For many of those who believe life has not given them a fair shake, the culprit is usually identified as ‘Destiny,’ the next song, evoking one of Lou Reed’s transgressive tales. As it unfolds, another one of Ledfoot’s outsiders rattles off everything that has gone wrong: Getting laid off after calling his boss a bastard and living out of his car while he pleads with his kid’s mother to let him explain that things are going to get better one day. I know it’s foolish to dream, now that I’ve lost everything, still I intend to succeed, I just can’t help but believe in destiny.”
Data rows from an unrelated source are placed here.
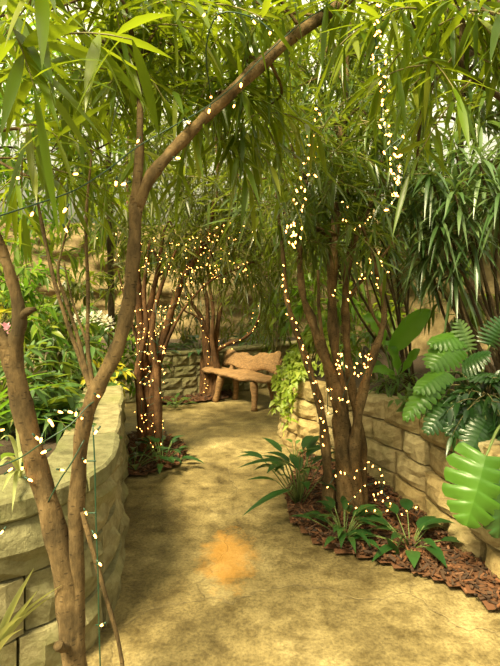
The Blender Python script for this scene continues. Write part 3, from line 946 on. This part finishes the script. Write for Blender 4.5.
# white flower cluster
root = empty('white_flower', (-1.78, 5.0, SZ), 'white flower heads on stalks behind the thin stems', 'flower')
lv, tb = Leaves('ovate', .3), MB()
for px, py in ((76, 323), (84, 321), (92, 322), (99, 321), (105, 324), (110, 327)):
    c = P(px, py, 4.9)
    tube(tb, [(-1.78, 5.0, SZ), (np.array([-1.78, 5.0, SZ]) + c) / 2 + [0, 0, .05], c], .004, 5, 5)
    rosette(lv, c, 16, .06, .03, (1.2, -.3), .2)
tb.build('stalks', M['stalk'], root)
fm = MB(); lv.to(fm); fm.build('petals', M['white'], root)
root = empty('pink_flower', (-1.75, 3.5, SZ), 'small pink flower showing beside the fork of the foreground trunk', 'flower')
lv, tb = Leaves('ovate', .3), MB()
c = P(6, 337, 3.45)
tube(tb, [(-1.75, 3.5, SZ), (np.array([-1.75, 3.5, SZ]) + c) / 2 + [0, .05, .05], c], .004, 5, 5)
rosette(lv, c, 14, .06, .035, (1.2, -.2), .2)
tb.build('stalk', M['stalk'], root)
fm = MB(); lv.to(fm); fm.build('petals', M['pink'], root)


def grass(name, base, label, blades, mat, W, cat='plant', prof='strap'):
    """blades: (tip px,py,Y, rise)"""
    root = empty(name, base, label, cat)
    mb = MB()
    for px, py, Y, rise in blades:
        a, b = np.asarray(base, float), P(px, py, Y)
        s = np.linspace(0, 1, 9)[:, None]
        c = a * (1 - s) + b * s + np.array([0, 0, rise]) * np.sin(PI * s ** .8)
        t = nrm(np.gradient(c, axis=0))
        sd = nrm(np.cross(t, [0, .3, 1]))
        up = np.cross(sd, t)
        w = (W * .5 * np.array([.5, .8, .95, 1, .95, .82, .6, .34, .02]))[:, None]
        v = np.stack([c - sd * w + up * w * .4, c, c + sd * w + up * w * .4], 1).reshape(-1, 3)
        i = np.arange(8)
        q0 = np.stack([i * 3, i * 3 + 1, i * 3 + 4, i * 3 + 3], 1)
        mb.add(v, np.concatenate([q0, q0 + 1]))
    mb.build('leaves', M[mat], root)
    return root


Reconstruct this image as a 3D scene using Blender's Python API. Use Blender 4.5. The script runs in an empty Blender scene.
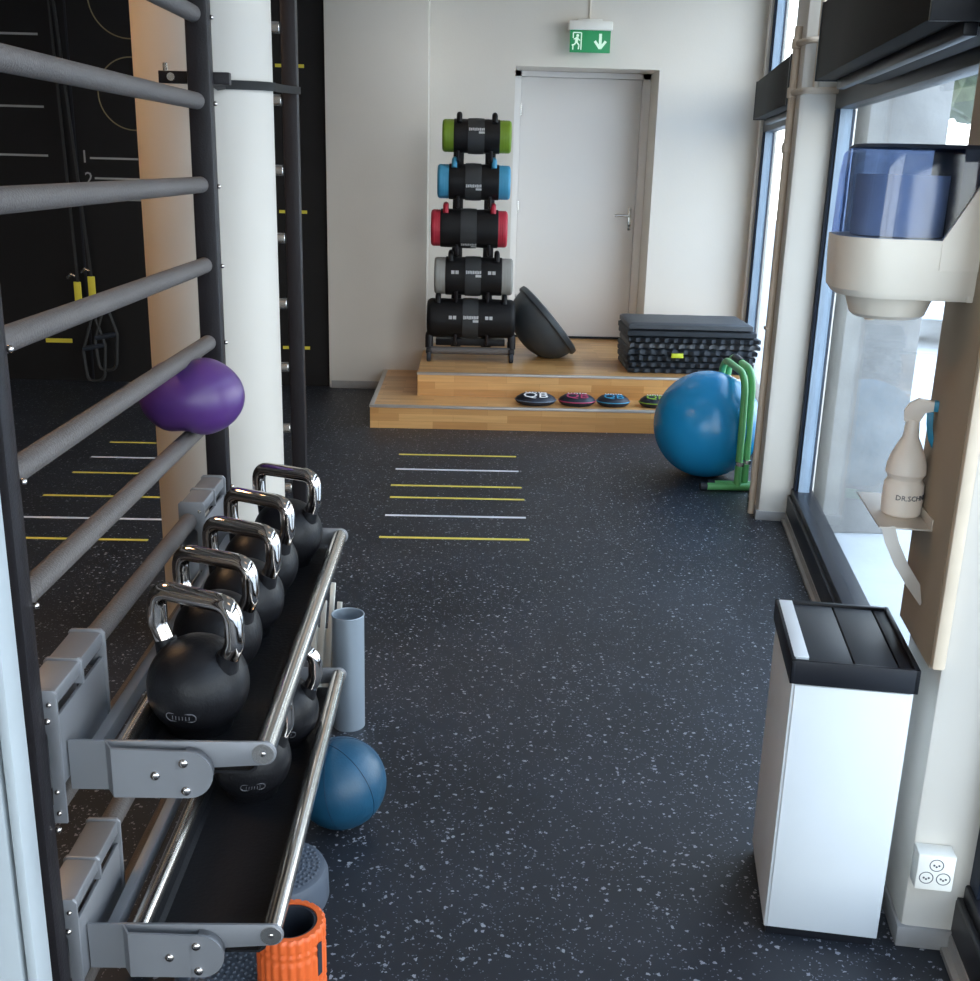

These are not your father’s Bob Seger songs. No beautiful losers are found among “the losers, outcasts, wannabes, small people with big dreams” that populate McConnell’s imagination. One takes a dirt nap and doesn’t wake up in either heaven or hell (‘Dead Is Dead’) while another stubbornly resists any change for the sake of a relationship (‘Turn Me Into You’). The sinner fallen from grace awaits a handshake from the devil (‘I Do Believe’). ‘The Old Brown Bar’ is a match for the one in the Emmy award-winning TV series Shameless, where Frank Gallagher (William H. Macy) ties one on with the regulars. In the Ledfoot song, you find the meth addict Skinny Jane, the tattooed dude on the corner stool shedding black tears, a fence named Willy Wise who’ll take requests for guns as easily as dropping quarters into the juke box.

His songs come at you with the glare of a reality so blinding you’d be compelled to pull down the visor as if you were driving West on a bright afternoon. Where did McConnell find such a muse? “I guess my first big songwriter influences were Woody Guthrie, Johnny Cash and Hank Williams …. no bullshit honest songs.”

Is there hope for the hopeless? A fighting chance? The downtrodden characters of “Outsiders” are also “small people with big dreams,” who are described in a series of images that practically burst with the authenticity of someone who has seen it all and can’t seem to catch a break. Unfortunately, they are unwilling to accept that all those lottery tickets purchased might never produce even a metaphorical lucky number.

It makes you wonder if the four years McConnell spent incubating his Ledfoot alter ego were really an archetypal journey representing the quest for identity. Ultimately, where does the outsider go from here?

As expected, McConnell/Ledfoot offers only this cryptic response: “My back roads go everywhere.”